Requirements: Set down the material once more, exactly as it appears.

--------------------

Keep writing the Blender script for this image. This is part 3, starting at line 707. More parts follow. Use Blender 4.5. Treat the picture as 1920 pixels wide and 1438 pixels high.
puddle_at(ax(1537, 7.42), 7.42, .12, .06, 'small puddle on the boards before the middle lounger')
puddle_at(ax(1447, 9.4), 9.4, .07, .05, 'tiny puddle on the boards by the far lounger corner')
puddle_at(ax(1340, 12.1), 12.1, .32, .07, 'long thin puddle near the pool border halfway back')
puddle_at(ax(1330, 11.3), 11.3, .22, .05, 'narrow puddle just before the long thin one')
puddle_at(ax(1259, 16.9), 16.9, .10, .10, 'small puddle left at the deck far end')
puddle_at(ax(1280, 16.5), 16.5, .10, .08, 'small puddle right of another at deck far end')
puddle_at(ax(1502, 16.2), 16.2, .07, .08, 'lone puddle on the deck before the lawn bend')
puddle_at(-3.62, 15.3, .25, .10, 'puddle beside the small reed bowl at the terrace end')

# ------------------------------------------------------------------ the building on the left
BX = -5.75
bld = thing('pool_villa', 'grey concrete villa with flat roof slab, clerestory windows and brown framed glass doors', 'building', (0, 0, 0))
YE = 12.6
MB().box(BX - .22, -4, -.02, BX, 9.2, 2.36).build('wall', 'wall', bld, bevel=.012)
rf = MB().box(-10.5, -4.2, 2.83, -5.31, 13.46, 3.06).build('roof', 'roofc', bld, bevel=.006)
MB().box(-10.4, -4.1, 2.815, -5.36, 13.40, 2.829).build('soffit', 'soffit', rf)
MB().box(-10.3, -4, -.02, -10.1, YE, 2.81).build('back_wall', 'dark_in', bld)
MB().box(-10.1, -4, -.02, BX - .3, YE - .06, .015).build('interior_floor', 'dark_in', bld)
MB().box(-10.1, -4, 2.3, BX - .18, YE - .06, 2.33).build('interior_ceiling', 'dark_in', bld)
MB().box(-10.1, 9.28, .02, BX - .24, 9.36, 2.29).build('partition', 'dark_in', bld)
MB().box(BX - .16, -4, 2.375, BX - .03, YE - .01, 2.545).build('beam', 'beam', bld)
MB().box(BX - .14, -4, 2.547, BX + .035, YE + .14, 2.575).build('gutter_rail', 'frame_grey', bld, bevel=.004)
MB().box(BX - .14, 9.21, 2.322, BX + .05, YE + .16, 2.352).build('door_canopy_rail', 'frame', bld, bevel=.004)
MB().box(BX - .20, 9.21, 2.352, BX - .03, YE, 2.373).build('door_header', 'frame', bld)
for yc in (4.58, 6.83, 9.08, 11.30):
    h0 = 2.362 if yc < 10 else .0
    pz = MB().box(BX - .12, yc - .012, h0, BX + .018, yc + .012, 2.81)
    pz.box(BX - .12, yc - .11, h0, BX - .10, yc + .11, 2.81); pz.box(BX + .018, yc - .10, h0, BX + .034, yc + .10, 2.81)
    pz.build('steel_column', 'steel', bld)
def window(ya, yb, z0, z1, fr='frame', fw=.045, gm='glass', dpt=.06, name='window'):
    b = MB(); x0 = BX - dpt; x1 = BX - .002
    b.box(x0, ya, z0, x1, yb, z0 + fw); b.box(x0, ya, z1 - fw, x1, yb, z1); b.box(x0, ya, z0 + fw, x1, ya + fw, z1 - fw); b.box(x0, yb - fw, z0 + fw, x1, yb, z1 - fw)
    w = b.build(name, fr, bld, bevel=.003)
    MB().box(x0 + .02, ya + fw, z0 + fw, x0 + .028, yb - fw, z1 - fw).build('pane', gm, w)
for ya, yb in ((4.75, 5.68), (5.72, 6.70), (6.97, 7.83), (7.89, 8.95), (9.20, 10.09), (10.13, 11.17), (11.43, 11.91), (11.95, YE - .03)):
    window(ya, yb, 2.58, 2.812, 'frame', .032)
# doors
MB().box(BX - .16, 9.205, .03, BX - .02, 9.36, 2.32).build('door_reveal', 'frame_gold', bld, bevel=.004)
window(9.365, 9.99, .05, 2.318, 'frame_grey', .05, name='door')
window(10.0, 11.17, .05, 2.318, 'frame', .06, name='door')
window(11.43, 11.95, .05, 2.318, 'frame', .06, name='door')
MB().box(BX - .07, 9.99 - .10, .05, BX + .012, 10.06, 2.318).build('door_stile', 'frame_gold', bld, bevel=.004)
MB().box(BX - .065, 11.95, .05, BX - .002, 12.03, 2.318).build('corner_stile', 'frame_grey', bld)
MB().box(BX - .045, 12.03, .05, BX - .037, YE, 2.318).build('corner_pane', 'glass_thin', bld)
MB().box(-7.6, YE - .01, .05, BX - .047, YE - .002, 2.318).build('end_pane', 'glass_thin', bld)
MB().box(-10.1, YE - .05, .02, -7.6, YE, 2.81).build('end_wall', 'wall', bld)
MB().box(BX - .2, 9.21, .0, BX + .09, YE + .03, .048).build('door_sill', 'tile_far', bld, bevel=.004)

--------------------

The output:
Keep writing the Blender script for this image. This is part 3, starting at line 707. More parts follow. Use Blender 4.5. Treat the picture as 1920 pixels wide and 1438 pixels high.
puddle_at(ax(1537, 7.42), 7.42, .12, .06, 'small puddle on the boards before the middle lounger')
puddle_at(ax(1447, 9.4), 9.4, .07, .05, 'tiny puddle on the boards by the far lounger corner')
puddle_at(ax(1340, 12.1), 12.1, .32, .07, 'long thin puddle near the pool border halfway back')
puddle_at(ax(1330, 11.3), 11.3, .22, .05, 'narrow puddle just before the long thin one')
puddle_at(ax(1259, 16.9), 16.9, .10, .10, 'small puddle left at the deck far end')
puddle_at(ax(1280, 16.5), 16.5, .10, .08, 'small puddle right of another at deck far end')
puddle_at(ax(1502, 16.2), 16.2, .07, .08, 'lone puddle on the deck before the lawn bend')
puddle_at(-3.62, 15.3, .25, .10, 'puddle beside the small reed bowl at the terrace end')

# ------------------------------------------------------------------ the building on the left
BX = -5.75
bld = thing('pool_villa', 'grey concrete villa with flat roof slab, clerestory windows and brown framed glass doors', 'building', (0, 0, 0))
YE = 12.6
MB().box(BX - .22, -4, -.02, BX, 9.2, 2.36).build('wall', 'wall', bld, bevel=.012)
rf = MB().box(-10.5, -4.2, 2.83, -5.31, 13.46, 3.06).build('roof', 'roofc', bld, bevel=.006)
MB().box(-10.4, -4.1, 2.815, -5.36, 13.40, 2.829).build('soffit', 'soffit', rf)
MB().box(-10.3, -4, -.02, -10.1, YE, 2.81).build('back_wall', 'dark_in', bld)
MB().box(-10.1, -4, -.02, BX - .3, YE - .06, .015).build('interior_floor', 'dark_in', bld)
MB().box(-10.1, -4, 2.3, BX - .18, YE - .06, 2.33).build('interior_ceiling', 'dark_in', bld)
MB().box(-10.1, 9.28, .02, BX - .24, 9.36, 2.29).build('partition', 'dark_in', bld)
MB().box(BX - .16, -4, 2.375, BX - .03, YE - .01, 2.545).build('beam', 'beam', bld)
MB().box(BX - .14, -4, 2.547, BX + .035, YE + .14, 2.575).build('gutter_rail', 'frame_grey', bld, bevel=.004)
MB().box(BX - .14, 9.21, 2.322, BX + .05, YE + .16, 2.352).build('door_canopy_rail', 'frame', bld, bevel=.004)
MB().box(BX - .20, 9.21, 2.352, BX - .03, YE, 2.373).build('door_header', 'frame', bld)
for yc in (4.58, 6.83, 9.08, 11.30):
    h0 = 2.362 if yc < 10 else .0
    pz = MB().box(BX - .12, yc - .012, h0, BX + .018, yc + .012, 2.81)
    pz.box(BX - .12, yc - .11, h0, BX - .10, yc + .11, 2.81); pz.box(BX + .018, yc - .10, h0, BX + .034, yc + .10, 2.81)
    pz.build('steel_column', 'steel', bld)
def window(ya, yb, z0, z1, fr='frame', fw=.045, gm='glass', dpt=.06, name='window'):
    b = MB(); x0 = BX - dpt; x1 = BX - .002
    b.box(x0, ya, z0, x1, yb, z0 + fw); b.box(x0, ya, z1 - fw, x1, yb, z1); b.box(x0, ya, z0 + fw, x1, ya + fw, z1 - fw); b.box(x0, yb - fw, z0 + fw, x1, yb, z1 - fw)
    w = b.build(name, fr, bld, bevel=.003)
    MB().box(x0 + .02, ya + fw, z0 + fw, x0 + .028, yb - fw, z1 - fw).build('pane', gm, w)
for ya, yb in ((4.75, 5.68), (5.72, 6.70), (6.97, 7.83), (7.89, 8.95), (9.20, 10.09), (10.13, 11.17), (11.43, 11.91), (11.95, YE - .03)):
    window(ya, yb, 2.58, 2.812, 'frame', .032)
# doors
MB().box(BX - .16, 9.205, .03, BX - .02, 9.36, 2.32).build('door_reveal', 'frame_gold', bld, bevel=.004)
window(9.365, 9.99, .05, 2.318, 'frame_grey', .05, name='door')
window(10.0, 11.17, .05, 2.318, 'frame', .06, name='door')
window(11.43, 11.95, .05, 2.318, 'frame', .06, name='door')
MB().box(BX - .07, 9.99 - .10, .05, BX + .012, 10.06, 2.318).build('door_stile', 'frame_gold', bld, bevel=.004)
MB().box(BX - .065, 11.95, .05, BX - .002, 12.03, 2.318).build('corner_stile', 'frame_grey', bld)
MB().box(BX - .045, 12.03, .05, BX - .037, YE, 2.318).build('corner_pane', 'glass_thin', bld)
MB().box(-7.6, YE - .01, .05, BX - .047, YE - .002, 2.318).build('end_pane', 'glass_thin', bld)
MB().box(-10.1, YE - .05, .02, -7.6, YE, 2.81).build('end_wall', 'wall', bld)
MB().box(BX - .2, 9.21, .0, BX + .09, YE + .03, .048).build('door_sill', 'tile_far', bld, bevel=.004)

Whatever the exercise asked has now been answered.